• _Task objective_:
Start at the first line of the material below and retype each line through the one containing "bg.inputs[1].default_value = 0.075", exactly.

(Entries with scene source code)
_____
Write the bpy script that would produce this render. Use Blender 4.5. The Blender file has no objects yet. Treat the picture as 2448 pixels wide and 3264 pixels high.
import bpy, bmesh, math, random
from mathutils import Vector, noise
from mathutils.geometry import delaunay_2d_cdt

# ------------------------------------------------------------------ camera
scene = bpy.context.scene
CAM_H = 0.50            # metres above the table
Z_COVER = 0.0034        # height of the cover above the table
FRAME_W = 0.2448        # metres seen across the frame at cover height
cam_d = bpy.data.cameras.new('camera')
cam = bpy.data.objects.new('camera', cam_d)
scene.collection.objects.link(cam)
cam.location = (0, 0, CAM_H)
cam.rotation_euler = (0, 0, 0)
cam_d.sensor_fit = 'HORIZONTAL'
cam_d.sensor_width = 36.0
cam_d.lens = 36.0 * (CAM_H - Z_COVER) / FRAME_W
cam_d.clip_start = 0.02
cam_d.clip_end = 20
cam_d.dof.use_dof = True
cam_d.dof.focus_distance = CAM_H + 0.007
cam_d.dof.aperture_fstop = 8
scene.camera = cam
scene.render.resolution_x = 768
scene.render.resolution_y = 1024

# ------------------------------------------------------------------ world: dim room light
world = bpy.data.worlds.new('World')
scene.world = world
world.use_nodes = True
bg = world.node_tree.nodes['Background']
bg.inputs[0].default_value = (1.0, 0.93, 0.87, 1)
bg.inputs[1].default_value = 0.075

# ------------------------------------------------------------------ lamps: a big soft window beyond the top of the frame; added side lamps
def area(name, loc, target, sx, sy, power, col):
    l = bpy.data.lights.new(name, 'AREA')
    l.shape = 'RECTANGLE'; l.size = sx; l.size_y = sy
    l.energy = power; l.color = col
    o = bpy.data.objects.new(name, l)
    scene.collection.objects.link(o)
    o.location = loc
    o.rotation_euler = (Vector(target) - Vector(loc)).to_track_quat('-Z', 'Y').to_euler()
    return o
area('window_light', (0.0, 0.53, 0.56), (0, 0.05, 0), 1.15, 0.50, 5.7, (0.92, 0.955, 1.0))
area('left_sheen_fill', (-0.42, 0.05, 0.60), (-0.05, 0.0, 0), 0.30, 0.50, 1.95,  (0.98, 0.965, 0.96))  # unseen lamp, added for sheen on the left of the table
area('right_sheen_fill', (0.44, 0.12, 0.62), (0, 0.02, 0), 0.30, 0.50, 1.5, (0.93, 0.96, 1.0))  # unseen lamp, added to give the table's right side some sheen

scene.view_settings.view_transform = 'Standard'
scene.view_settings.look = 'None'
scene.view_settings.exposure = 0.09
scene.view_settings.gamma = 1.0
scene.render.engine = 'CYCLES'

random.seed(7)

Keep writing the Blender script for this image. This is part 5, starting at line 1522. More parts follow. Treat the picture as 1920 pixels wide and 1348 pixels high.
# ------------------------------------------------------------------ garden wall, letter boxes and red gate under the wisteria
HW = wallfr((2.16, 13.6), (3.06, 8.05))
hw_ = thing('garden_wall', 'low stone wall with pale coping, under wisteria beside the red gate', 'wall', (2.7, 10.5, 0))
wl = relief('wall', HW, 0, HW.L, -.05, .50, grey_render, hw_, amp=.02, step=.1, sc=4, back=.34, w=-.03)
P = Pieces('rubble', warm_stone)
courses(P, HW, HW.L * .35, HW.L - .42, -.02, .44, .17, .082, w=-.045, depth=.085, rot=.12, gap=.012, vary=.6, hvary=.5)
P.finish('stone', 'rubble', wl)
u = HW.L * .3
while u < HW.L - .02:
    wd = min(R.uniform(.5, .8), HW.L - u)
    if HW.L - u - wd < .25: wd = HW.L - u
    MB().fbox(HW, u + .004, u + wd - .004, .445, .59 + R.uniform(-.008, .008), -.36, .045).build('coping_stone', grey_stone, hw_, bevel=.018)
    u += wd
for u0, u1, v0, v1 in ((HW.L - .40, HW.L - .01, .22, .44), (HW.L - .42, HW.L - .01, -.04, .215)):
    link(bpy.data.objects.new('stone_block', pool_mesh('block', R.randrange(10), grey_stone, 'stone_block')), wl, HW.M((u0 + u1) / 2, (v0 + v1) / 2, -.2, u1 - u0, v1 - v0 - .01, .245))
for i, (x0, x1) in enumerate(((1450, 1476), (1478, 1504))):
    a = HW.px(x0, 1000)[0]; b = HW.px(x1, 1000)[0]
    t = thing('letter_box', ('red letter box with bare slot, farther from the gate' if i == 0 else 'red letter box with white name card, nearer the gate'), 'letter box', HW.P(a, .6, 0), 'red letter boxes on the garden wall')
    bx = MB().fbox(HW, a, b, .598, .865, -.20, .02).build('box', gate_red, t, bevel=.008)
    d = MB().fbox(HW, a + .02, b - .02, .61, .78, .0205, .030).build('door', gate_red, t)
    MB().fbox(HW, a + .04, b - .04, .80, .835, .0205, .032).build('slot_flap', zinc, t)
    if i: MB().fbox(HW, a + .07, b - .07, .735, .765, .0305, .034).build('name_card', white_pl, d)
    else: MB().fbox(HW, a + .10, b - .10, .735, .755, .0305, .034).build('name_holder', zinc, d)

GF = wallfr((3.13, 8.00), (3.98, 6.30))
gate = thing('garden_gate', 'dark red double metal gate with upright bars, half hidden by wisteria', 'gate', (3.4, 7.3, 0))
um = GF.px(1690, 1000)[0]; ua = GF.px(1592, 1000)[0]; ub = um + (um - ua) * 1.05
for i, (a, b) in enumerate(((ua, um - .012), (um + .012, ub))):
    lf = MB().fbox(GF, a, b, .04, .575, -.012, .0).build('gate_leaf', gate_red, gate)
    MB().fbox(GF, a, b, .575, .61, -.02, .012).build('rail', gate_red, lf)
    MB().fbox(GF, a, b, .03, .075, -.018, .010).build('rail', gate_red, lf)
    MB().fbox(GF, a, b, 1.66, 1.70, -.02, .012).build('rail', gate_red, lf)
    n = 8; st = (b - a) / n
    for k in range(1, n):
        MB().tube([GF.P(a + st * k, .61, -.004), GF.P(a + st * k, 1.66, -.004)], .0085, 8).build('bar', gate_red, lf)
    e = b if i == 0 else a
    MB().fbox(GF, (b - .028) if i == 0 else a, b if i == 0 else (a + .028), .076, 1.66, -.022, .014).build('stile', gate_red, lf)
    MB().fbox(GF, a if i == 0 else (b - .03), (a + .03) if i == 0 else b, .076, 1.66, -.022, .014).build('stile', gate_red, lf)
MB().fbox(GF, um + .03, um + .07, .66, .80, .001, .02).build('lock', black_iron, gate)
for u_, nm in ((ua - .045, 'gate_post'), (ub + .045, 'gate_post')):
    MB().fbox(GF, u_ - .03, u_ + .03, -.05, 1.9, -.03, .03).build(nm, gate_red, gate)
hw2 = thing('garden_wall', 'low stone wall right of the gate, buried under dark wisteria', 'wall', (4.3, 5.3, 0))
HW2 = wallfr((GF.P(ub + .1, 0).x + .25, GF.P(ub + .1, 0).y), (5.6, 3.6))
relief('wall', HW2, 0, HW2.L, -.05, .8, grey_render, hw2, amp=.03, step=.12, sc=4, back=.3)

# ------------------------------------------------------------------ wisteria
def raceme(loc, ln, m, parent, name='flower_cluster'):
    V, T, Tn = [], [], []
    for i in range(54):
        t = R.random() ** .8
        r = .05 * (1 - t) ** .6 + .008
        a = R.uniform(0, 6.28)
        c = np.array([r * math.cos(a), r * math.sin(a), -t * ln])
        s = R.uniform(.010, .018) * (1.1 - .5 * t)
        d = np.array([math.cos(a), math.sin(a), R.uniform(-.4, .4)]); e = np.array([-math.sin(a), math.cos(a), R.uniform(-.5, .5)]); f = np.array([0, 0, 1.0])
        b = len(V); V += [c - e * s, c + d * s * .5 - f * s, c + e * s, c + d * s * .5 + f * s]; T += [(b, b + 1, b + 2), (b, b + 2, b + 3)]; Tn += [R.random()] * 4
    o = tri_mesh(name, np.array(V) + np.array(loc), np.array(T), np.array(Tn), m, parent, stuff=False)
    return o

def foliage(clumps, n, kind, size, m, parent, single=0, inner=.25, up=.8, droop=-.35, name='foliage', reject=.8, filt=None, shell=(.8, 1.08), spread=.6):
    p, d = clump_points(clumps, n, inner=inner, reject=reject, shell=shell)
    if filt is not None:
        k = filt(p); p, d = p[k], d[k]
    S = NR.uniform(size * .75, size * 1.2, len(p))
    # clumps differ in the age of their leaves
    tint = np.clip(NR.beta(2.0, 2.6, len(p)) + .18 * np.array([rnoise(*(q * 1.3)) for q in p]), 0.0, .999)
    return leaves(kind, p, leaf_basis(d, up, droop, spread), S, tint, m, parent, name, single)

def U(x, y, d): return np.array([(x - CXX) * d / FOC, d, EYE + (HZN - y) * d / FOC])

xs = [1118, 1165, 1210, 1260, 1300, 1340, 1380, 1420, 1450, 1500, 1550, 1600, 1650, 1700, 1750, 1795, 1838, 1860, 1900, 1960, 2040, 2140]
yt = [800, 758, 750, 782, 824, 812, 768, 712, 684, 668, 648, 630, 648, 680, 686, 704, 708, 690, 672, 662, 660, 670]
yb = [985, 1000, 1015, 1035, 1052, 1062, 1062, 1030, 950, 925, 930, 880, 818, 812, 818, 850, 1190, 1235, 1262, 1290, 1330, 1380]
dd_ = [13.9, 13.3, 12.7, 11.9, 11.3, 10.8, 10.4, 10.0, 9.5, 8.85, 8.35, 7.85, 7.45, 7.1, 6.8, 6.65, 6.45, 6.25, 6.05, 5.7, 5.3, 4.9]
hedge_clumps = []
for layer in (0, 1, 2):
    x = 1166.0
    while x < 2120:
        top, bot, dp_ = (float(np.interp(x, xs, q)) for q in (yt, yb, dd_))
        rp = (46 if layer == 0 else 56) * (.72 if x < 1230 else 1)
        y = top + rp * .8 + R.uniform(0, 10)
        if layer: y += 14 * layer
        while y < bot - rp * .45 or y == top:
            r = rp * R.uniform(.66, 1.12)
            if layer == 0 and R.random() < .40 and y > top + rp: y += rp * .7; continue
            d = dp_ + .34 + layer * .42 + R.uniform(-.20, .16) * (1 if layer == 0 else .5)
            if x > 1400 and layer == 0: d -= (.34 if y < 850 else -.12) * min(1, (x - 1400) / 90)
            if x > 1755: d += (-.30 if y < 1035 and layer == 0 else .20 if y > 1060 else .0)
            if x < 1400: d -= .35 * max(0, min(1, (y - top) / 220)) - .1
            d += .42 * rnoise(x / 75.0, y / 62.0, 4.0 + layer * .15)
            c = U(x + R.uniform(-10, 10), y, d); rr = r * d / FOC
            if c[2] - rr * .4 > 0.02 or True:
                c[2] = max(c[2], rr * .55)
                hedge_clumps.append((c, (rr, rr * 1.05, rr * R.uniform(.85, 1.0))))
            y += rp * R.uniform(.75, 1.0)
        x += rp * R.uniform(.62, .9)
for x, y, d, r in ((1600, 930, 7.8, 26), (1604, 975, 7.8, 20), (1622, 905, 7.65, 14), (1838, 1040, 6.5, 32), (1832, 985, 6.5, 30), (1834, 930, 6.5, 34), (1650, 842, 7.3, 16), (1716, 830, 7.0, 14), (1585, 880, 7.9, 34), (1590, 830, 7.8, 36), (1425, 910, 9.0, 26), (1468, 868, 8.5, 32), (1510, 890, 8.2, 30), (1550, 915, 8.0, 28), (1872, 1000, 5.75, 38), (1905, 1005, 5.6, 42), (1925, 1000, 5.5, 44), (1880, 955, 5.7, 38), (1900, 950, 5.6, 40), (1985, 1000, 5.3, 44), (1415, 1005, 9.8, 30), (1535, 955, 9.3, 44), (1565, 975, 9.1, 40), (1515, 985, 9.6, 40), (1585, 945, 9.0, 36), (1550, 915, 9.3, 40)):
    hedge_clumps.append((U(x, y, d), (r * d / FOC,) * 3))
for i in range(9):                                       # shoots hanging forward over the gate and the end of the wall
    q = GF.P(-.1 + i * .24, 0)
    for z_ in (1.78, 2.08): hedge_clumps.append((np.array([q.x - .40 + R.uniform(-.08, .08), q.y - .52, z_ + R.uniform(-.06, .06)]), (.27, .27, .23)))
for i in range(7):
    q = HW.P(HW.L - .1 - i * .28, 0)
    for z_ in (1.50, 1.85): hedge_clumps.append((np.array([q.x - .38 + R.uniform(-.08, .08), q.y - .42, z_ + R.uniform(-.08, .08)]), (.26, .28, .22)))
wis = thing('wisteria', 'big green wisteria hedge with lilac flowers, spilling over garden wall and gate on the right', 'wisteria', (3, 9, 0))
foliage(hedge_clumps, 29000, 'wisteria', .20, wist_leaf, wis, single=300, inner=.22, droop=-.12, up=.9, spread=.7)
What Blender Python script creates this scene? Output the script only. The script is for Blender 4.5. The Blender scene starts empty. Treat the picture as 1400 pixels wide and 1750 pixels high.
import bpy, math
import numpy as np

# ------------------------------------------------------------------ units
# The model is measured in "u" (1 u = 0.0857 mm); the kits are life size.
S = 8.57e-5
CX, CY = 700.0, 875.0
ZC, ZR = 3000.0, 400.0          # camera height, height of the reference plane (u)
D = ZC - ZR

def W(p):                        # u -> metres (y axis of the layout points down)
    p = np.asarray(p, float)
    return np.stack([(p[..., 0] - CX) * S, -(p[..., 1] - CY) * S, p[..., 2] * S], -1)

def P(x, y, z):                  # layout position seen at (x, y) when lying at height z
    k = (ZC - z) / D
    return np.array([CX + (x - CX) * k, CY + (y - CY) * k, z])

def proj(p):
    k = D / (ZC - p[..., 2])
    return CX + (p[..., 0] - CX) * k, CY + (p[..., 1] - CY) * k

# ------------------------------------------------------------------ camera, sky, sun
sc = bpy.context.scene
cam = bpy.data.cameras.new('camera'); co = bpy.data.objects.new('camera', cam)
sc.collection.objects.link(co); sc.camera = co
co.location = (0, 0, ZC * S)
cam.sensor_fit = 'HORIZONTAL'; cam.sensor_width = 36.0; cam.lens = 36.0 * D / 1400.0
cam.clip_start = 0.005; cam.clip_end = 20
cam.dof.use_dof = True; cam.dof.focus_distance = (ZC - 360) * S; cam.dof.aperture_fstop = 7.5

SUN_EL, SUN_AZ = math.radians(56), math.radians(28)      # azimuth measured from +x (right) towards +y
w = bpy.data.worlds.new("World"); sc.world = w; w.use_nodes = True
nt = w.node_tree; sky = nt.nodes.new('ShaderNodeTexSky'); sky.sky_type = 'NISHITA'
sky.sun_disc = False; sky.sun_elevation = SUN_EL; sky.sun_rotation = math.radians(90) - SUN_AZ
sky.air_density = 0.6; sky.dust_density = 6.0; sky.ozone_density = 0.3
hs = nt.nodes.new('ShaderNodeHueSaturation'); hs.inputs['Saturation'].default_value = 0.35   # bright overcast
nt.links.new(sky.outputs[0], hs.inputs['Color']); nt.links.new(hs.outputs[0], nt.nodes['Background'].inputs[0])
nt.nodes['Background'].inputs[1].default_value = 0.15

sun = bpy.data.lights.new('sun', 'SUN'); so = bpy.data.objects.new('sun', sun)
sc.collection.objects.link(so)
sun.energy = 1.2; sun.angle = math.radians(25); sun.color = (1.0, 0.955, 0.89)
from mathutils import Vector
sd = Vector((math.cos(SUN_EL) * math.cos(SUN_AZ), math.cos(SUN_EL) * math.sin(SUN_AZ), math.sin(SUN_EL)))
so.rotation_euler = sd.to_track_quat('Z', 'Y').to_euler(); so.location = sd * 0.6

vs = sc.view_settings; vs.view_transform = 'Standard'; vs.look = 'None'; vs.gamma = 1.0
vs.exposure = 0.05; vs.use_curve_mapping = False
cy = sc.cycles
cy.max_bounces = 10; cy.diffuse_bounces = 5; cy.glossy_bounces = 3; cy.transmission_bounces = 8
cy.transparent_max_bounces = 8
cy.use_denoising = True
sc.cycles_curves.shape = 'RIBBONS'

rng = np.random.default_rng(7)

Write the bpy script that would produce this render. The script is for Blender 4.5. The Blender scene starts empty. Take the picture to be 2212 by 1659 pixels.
_____
• _Response_:
Write the bpy script that would produce this render. Use Blender 4.5. The Blender file has no objects yet. Treat the picture as 2448 pixels wide and 3264 pixels high.
import bpy, bmesh, math, random
from mathutils import Vector, noise
from mathutils.geometry import delaunay_2d_cdt

# ------------------------------------------------------------------ camera
scene = bpy.context.scene
CAM_H = 0.50            # metres above the table
Z_COVER = 0.0034        # height of the cover above the table
FRAME_W = 0.2448        # metres seen across the frame at cover height
cam_d = bpy.data.cameras.new('camera')
cam = bpy.data.objects.new('camera', cam_d)
scene.collection.objects.link(cam)
cam.location = (0, 0, CAM_H)
cam.rotation_euler = (0, 0, 0)
cam_d.sensor_fit = 'HORIZONTAL'
cam_d.sensor_width = 36.0
cam_d.lens = 36.0 * (CAM_H - Z_COVER) / FRAME_W
cam_d.clip_start = 0.02
cam_d.clip_end = 20
cam_d.dof.use_dof = True
cam_d.dof.focus_distance = CAM_H + 0.007
cam_d.dof.aperture_fstop = 8
scene.camera = cam
scene.render.resolution_x = 768
scene.render.resolution_y = 1024

# ------------------------------------------------------------------ world: dim room light
world = bpy.data.worlds.new('World')
scene.world = world
world.use_nodes = True
bg = world.node_tree.nodes['Background']
bg.inputs[0].default_value = (1.0, 0.93, 0.87, 1)
bg.inputs[1].default_value = 0.075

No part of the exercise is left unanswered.